Russia, France and others want the US to make sure Iraqis have a major say in their future before endorsing any UN resolution on the official end of the occupation, diplomats said on Wednesday.
Both countries are engaged in talks among the 15 UN Security Council members, organized by the US and ally Britain, to discuss concepts for a resolution that would endorse an interim Iraqi government to take office on June 30.
No text was circulated on Wednesday at the second informal meeting, in order not to interfere with complex talks currently conducted in Baghdad by UN envoy Lakhdar Brahimi on the form of a caretaker government. It is to be in office until elections planned for January, 2005.
But so far there is little rancor reminiscent of the split over endorsing the US-led invasion of Iraq last year, which France, Russia, Germany, China and others opposed.
Vyacheslav Trubnikov, Russia's first deputy foreign minister, told the Nezavisimaya Gazeta newspaper Moscow would be prepared to vote for the resolution if it meets Iraqi interests "100 percent."
France, on the other hand, fears a resolution would not bypass who would control what, with the US-led coalition still holding onto military and police power. Its officials have told council members the measure is among the most important ever adopted on Iraq.
It is "extremely important" the Security Council's resolution defines "the framework for the transfer and the political reconstruction of Iraq," French Foreign Minister Michel Barnier said in Brussels on Monday.
"We are trying to persuade the Americans to agree to a real transfer of sovereignty," he said, adding that a new Iraqi government "must have its say on security matters."

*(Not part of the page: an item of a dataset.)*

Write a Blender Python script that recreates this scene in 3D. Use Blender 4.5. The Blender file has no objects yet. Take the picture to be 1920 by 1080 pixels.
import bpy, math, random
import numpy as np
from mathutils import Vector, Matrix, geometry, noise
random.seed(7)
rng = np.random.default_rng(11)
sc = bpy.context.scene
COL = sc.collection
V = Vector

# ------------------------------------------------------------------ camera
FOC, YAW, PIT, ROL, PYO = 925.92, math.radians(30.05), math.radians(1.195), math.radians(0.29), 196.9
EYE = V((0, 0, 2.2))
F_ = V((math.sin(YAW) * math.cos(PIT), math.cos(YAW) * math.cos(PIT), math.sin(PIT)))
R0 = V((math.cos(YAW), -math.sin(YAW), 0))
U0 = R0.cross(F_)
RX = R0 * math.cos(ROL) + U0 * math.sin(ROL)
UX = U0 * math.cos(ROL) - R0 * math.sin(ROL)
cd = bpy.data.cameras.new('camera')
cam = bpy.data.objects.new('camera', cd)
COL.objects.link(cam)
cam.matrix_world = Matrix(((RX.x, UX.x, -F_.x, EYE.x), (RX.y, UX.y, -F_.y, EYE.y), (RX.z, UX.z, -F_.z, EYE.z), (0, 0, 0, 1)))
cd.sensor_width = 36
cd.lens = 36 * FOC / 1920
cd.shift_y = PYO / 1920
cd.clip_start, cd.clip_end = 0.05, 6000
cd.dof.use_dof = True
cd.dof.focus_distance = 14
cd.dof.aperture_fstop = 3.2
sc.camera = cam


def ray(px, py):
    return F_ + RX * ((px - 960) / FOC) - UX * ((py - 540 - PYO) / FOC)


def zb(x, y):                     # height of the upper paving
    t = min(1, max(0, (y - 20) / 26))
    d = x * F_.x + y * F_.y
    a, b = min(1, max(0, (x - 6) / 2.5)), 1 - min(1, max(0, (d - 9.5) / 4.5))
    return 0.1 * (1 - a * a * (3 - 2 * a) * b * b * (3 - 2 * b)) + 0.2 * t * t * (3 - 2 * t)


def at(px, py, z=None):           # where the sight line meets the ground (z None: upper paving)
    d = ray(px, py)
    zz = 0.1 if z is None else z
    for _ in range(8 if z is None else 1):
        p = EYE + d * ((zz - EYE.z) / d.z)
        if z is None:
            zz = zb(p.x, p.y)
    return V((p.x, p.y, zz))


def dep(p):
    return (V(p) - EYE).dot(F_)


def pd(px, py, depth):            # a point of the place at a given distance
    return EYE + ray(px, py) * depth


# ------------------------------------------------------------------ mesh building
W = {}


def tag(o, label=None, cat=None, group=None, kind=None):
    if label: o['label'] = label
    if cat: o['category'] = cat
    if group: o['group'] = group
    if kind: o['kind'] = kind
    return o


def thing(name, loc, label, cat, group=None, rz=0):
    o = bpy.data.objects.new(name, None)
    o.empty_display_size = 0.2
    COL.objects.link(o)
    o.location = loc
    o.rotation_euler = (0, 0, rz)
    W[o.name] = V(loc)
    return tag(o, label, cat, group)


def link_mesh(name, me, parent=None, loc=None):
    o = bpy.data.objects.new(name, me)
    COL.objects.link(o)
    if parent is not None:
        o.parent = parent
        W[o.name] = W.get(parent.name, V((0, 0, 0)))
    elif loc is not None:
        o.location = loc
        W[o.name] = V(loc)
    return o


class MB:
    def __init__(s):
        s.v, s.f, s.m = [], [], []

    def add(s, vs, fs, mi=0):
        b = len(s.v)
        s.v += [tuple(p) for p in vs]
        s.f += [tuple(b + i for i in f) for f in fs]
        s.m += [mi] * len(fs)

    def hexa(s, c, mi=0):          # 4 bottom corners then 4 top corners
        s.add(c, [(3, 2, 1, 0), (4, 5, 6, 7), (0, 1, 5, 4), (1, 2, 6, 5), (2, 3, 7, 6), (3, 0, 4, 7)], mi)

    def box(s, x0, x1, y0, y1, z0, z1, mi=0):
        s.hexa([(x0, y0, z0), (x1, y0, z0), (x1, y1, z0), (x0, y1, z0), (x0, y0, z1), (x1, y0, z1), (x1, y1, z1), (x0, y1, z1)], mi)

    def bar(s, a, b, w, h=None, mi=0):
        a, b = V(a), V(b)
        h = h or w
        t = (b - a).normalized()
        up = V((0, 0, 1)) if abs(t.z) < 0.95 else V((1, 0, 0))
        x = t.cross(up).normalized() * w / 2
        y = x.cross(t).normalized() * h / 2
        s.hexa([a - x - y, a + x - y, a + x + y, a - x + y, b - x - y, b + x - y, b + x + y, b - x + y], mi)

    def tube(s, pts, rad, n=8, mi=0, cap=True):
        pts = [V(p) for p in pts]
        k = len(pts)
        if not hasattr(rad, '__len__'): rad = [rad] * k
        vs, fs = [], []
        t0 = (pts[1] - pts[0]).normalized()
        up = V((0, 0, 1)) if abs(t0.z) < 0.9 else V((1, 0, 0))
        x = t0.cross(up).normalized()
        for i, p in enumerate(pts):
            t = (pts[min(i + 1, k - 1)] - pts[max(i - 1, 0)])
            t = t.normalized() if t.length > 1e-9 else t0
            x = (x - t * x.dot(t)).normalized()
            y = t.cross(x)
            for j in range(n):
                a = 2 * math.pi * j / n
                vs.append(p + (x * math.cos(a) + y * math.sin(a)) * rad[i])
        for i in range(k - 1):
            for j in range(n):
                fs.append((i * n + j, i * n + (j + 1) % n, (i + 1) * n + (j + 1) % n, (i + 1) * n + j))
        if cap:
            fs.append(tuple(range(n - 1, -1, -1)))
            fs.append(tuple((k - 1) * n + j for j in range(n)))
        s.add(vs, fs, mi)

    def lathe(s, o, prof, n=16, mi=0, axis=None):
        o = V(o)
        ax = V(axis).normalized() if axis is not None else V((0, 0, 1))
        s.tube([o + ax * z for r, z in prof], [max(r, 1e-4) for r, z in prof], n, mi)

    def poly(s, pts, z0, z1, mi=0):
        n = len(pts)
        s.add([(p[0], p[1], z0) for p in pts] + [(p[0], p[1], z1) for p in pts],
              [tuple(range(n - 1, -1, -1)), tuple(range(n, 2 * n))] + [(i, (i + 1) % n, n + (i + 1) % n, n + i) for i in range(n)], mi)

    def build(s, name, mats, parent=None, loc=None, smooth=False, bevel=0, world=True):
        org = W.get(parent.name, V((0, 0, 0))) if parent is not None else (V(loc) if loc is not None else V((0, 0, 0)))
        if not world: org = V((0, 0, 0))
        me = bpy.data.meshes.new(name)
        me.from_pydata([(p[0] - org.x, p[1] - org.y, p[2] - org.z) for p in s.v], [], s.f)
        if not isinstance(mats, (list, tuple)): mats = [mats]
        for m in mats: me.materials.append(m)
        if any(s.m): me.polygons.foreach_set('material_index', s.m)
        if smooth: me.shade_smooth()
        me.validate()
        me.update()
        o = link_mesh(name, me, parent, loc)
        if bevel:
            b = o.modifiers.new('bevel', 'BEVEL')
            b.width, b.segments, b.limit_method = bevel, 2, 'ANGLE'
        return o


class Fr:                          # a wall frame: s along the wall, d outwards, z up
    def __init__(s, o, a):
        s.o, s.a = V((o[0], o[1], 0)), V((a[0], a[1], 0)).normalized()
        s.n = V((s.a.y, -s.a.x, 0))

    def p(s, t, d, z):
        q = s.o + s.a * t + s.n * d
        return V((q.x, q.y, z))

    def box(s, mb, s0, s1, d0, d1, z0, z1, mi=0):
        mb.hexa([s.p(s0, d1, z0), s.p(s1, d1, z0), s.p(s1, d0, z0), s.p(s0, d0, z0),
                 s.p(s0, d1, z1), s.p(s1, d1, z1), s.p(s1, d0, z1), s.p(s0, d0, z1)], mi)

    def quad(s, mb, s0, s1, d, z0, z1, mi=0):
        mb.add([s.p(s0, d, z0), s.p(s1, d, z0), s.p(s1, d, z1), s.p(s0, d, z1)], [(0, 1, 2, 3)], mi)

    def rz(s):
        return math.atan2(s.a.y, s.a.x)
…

Russian Foreign Minister Sergei Lavrov, in talks with US Secretary of State Colin Powell in New York last week, proposed two resolutions, diplomats said.
The first would be adopted to support whatever caretaker government Brahimi might devise. The second one could be passed before or after the June 30 handover but with input from the new government.
Few council members have signed up to this concept but China backed it at Wednesday's meeting, envoys said.
Pakistani Ambassador Munir Akram, this month's council president, however, said his country was "pragmatic on exactly how it is done as long as the transfer is made, it is legal and it is acceptable to the Iraqi people."